Сидим с Половцевым на подоконнике, разговаривая о пустом. Уже утро забрезжило. Холодным светом прояснели за окном очертания построек и зыбкие купола деревьев Таврического парка.

Пальчинский тихо, понизив голос, беседует с Гучковым. Оборачивается, подзывает меня...

— «Вот и Александр Иванович совершенно такого же мнения».

И снова приторные, неискренние слова о «таких, как.. .» и т. д.

А «Александр Иванович», простодушно глядя на меня светлыми, безмысленными глазами, одобрительно качает головой в такт журчанию Паль-чинской речи. И спрашивает коротко и просто:

«Какое место хотели бы Вы занять по военному ведомству ?»

Мне не пришлось задумываться над ответом.

. . . . . . . . . . . . . . . . . . . . . . . . . . . . . . . . . . .

Гучков, круто повернувшись, отошел к окну и заговорил с Половцевым. Пальчинский постоял еще, натянутой, мигающей улыбкой стараясь смягчить резкую паузу.

Тихими, сонными коридорами, мимо полуциркульного зала, в котором поблескивают штыки юнкерского караула (Родзянко сменил уже ненадежные «солдатские» караулы юнкерскими: военные училища зарекомендовали себя в февральские дни нейтралитетом); мимо дремлющих в пустом вестибюле сторожей, мимо примолкшей «угловой», где вчера еще шелестели под проворными девичьими пальцами холщевые пулеметные ленты, я выхожу на свежий, чуть-чуть уже весной, сквозь зимнюю предрассветную изморозь, просвечивающий воздух. На Таврической — глухо и пусто. Но издалека, с Кирочной, доносятся странные, скрипящие, стонущие, многоголосые звуки.
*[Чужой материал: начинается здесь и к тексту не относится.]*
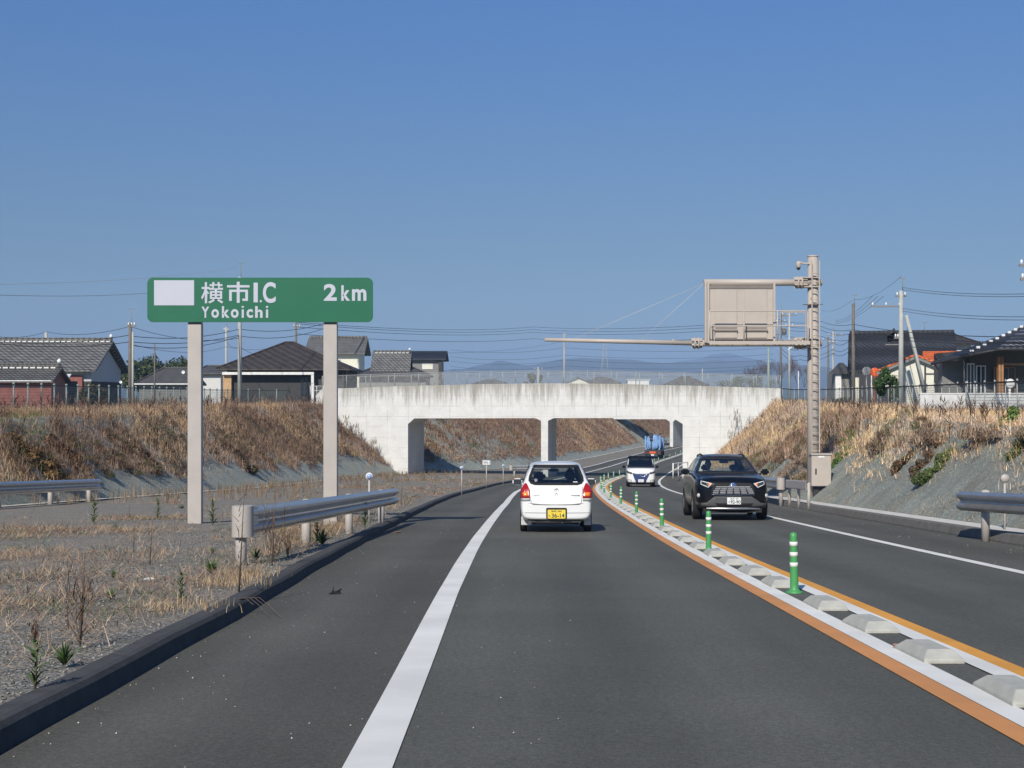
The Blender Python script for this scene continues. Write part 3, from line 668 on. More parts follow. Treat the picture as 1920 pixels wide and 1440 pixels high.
for k, (a, b) in enumerate(zip(post_d, post_d[1:])):
    n = 4
    for j in range(n):
        bd.append(a + (b - a) * (j + .5) / n + .05)
        blab.append('%s separator block beyond the %s green post' % (['first', 'second', 'third', 'fourth'][j], ordn(k)))
for k, (d, lb) in enumerate(zip(bd, blab)):
    o = bp if k == 0 else bp.copy()
    if k: COL.objects.link(o)
    o.location = Pt(d, .02 + random.uniform(-.012, .012), .003); o.rotation_euler = (math.atan(float(Cz(d + 1) - Cz(d - 1)) / 2), 0, -heading(d) + random.uniform(-.03, .03)); o['label'] = lb

# ------------------------------------------------------------------ gantry with sign box, seen from the back
gd = 47.0; gs = F / gd
def qx(px): return (px - 960) / gs
def qz(py): return EYE + (745 - py) / gs
gr = empty('sign_gantry', (qx(1524), gd, float(Cz(gd))), 'tall beige steel gantry with ladder, back of a sign box and long boom', 'gantry')
inv = Matrix.Translation(gr.location).inverted()
def gp(mb, nm, mat=M_beige, par=None, bevel=0):
    o = mb.build(nm, mat, par or gr, bevel)
    if par is None: o.matrix_parent_inverse = inv
    return o
px_ = qx(1524)
m = MB().tube((px_, gd, float(Cz(gd)) - .3), (px_, gd, qz(481.5)), .205, .17, 28); m.lathe([(.175, 0), (.19, .01), (.19, .05), (0, .06)], (px_, gd, qz(482)), 28)
m.lathe([(.2, 0), (.34, .0), (.34, .012), (.2, .014)], (px_, gd, qz(571)), 24)
gp(m, 'pole')
lad = MB(); lx = px_ + .03
for sx in (-.125, .125): lad.box(lx + sx - .016, lx + sx + .016, gd - .33, gd - .28, qz(848), qz(490))
z = qz(845)
while z < qz(497): lad.tube((lx - .125, gd - .305, z), (lx + .125, gd - .305, z), .017, n=6); z += .30
for zz in (qz(830), qz(740), qz(650), qz(560)):
    for sx in (-.125, .125): lad.box(lx + sx - .012, lx + sx + .012, gd - .29, gd - .1, zz - .02, zz + .02)
gp(lad, 'ladder')
x0 = qx(1322)
gp(MB().tube((x0 - .05, gd - .05, qz(530)), (qx(1540), gd - .05, qz(530)), .115, n=20), 'top_arm')
gp(MB().tube((x0 - .25, gd - .05, qz(643.5)), (qx(1540), gd - .05, qz(643.5)), .115, n=20), 'bottom_arm')
for zz in (530, 643.5):
    m = MB()
    for xx in (1495, 1502): m.lathe([(.0, -.02), (.21, -.02), (.21, .02), (0, .02)], (qx(xx), gd - .05, qz(zz)), 20, 'X')
    for a in range(6):
        t = a * math.pi / 3; m.box(qx(1488), qx(1512), -.01, .01, .1, .19, Matrix.Translation((0, gd - .05, qz(zz))) @ Matrix.Rotation(t, 4, 'X'))
    m.box(qx(1505), qx(1534), gd - .24, gd + .22, qz(zz) - .17, qz(zz) - .14); m.box(qx(1505), qx(1534), gd - .24, gd + .22, qz(zz) + .14, qz(zz) + .17)
    gp(m, 'flange')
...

И когда я — на половине Таврического сада (виден уже Кончанский купол на академическом нашем плацу) — из-за угла, медлительный, тяжелый, многорядный вливается на Таврическую серый людской поток. И громче становятся стонущие, лязгающие звуки... Невольно ложится рука на револьверный кобур.

. . . . . . . . . . . . . . . . . . . . . . . . . . . . . . . . . . .
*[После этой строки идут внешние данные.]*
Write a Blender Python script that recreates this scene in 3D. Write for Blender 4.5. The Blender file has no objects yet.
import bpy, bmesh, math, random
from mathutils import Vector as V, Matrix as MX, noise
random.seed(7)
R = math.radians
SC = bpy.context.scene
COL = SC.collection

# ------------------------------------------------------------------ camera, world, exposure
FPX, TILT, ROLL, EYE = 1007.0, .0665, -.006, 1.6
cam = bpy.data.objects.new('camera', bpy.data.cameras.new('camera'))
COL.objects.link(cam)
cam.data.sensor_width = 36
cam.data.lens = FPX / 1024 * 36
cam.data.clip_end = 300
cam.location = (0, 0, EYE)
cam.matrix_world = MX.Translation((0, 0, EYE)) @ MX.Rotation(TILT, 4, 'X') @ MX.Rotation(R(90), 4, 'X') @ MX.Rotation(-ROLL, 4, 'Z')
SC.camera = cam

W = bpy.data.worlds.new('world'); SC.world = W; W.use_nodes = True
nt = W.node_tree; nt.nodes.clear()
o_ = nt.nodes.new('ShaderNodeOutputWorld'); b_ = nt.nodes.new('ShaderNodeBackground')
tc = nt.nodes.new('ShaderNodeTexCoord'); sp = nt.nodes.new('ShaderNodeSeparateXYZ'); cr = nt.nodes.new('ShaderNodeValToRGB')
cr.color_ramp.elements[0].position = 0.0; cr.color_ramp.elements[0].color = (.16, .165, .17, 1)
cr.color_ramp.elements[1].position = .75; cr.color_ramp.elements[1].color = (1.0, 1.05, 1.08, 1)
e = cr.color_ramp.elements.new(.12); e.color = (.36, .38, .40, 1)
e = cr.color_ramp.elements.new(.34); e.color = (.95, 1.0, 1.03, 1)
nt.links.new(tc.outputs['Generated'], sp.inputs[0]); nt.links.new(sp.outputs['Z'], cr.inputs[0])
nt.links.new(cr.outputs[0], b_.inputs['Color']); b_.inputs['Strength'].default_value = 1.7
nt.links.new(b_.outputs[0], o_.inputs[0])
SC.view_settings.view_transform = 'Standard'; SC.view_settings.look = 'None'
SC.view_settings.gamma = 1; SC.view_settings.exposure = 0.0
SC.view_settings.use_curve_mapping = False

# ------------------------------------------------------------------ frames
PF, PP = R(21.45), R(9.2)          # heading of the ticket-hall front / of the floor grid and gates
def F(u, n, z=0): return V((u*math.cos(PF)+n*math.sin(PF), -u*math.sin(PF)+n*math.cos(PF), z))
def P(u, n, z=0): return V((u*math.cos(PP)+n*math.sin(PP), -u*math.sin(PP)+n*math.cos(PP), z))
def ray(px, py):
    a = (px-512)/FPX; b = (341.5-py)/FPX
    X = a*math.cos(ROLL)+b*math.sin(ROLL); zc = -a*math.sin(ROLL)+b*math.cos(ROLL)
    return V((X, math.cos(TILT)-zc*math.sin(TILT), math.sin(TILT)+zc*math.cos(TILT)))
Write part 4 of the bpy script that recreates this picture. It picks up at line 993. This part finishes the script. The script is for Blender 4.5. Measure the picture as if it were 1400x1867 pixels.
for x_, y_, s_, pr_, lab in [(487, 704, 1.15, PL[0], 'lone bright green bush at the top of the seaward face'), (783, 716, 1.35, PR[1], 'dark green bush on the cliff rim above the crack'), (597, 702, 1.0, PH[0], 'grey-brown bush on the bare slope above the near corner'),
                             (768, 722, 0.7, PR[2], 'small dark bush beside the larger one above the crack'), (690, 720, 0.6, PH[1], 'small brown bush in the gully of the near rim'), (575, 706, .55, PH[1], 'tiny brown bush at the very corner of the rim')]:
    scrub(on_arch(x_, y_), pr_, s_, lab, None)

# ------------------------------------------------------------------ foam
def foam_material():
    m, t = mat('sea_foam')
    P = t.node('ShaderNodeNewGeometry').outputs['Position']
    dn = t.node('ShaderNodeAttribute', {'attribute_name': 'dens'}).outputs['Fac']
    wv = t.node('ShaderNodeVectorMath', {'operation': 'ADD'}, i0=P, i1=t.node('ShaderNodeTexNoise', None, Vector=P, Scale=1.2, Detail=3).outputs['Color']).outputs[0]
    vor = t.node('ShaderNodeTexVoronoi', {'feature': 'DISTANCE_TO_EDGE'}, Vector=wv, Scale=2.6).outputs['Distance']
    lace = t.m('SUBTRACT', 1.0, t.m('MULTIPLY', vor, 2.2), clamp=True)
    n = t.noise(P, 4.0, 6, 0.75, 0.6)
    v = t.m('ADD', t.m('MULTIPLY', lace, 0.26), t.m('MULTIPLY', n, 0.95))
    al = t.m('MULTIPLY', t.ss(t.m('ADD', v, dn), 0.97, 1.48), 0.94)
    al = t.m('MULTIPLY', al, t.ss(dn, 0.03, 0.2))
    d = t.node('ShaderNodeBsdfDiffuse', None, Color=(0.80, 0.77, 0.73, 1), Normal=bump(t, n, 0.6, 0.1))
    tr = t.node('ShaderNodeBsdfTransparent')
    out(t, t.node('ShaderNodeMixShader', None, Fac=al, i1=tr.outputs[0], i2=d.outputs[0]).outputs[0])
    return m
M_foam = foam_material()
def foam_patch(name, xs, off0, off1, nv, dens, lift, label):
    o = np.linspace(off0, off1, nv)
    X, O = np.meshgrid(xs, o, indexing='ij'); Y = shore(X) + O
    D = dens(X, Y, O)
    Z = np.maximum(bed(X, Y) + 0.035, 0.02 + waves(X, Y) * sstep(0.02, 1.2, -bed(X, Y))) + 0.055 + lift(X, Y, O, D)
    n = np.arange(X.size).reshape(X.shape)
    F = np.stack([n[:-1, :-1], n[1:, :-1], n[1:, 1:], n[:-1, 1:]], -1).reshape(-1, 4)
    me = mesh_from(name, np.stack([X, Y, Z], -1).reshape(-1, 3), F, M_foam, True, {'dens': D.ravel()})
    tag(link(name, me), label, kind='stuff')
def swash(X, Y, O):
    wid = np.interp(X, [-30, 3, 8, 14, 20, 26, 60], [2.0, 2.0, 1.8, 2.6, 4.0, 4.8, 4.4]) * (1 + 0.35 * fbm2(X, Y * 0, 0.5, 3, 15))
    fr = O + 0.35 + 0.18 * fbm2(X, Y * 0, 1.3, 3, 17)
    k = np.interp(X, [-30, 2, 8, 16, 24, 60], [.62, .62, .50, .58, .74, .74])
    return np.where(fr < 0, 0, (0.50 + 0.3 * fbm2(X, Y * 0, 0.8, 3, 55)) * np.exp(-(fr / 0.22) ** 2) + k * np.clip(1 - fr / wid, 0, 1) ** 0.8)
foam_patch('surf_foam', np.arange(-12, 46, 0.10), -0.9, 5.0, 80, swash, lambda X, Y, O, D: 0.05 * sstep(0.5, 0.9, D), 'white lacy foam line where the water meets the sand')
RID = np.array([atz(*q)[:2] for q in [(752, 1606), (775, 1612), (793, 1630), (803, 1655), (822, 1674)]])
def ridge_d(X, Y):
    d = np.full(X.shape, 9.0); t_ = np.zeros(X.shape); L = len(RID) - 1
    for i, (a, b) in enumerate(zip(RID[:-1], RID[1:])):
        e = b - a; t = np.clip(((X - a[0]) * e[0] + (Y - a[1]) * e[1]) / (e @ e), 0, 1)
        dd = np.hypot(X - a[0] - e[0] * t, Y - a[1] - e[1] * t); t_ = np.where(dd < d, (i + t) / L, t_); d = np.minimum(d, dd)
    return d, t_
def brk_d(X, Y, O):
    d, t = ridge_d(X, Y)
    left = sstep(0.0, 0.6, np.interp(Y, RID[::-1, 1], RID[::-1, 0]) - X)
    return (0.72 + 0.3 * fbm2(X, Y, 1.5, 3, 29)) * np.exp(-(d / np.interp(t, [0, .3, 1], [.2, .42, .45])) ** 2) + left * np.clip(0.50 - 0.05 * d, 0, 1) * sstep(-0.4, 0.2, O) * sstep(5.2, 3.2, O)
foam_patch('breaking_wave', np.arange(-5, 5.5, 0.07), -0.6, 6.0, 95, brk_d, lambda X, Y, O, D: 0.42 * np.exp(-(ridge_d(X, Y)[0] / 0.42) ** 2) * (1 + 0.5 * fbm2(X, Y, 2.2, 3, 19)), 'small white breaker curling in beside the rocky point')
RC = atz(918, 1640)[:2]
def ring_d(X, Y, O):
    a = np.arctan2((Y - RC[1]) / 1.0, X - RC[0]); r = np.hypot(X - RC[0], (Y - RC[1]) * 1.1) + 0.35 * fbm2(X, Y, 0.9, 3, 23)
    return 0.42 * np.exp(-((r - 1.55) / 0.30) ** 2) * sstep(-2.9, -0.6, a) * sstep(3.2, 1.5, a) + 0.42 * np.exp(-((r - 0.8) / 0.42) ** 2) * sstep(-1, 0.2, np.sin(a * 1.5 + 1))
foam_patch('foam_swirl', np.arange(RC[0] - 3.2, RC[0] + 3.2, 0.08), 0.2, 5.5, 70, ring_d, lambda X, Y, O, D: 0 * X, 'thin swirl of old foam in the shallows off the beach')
Головные поравнялись со мной. Сотнями скрежущих колес, царапая заледенелый снег, подходил к Таврическому пулеметный полк. Из Ораниенбаума, на присоединение. Мы вчера еще знали, что он выступил.

Я долго стоял, пропуская мимо себя молчаливые, пригнутые далеким переходом, утомленные шеренги, и старательно укутанные войлоком — приземистыми, диковинными зверями какими-то казавшиеся — пулеметы: и от скрежета этого и холодной медью поблескивающих лент, крест-на-крест обматывавших серые, накрахмаленные морозом, взгорбившиеся нагрудники зябких шинелей, от молчаливой, чистой думы, которой веяло от этих сотен, — единым телом и единым духом - так явственно чувствовалось это! —ставших подлинных людей — хорошо и радостно становилось на душе. Светло, ясно — истинно по-весеннему.

 

И, отряхая нагар недавних впечатлений, хотелось крикнуть вновь, полным голосом, в такт и лад лавиной катящимся пулеметам: «Да здравствует Революция»!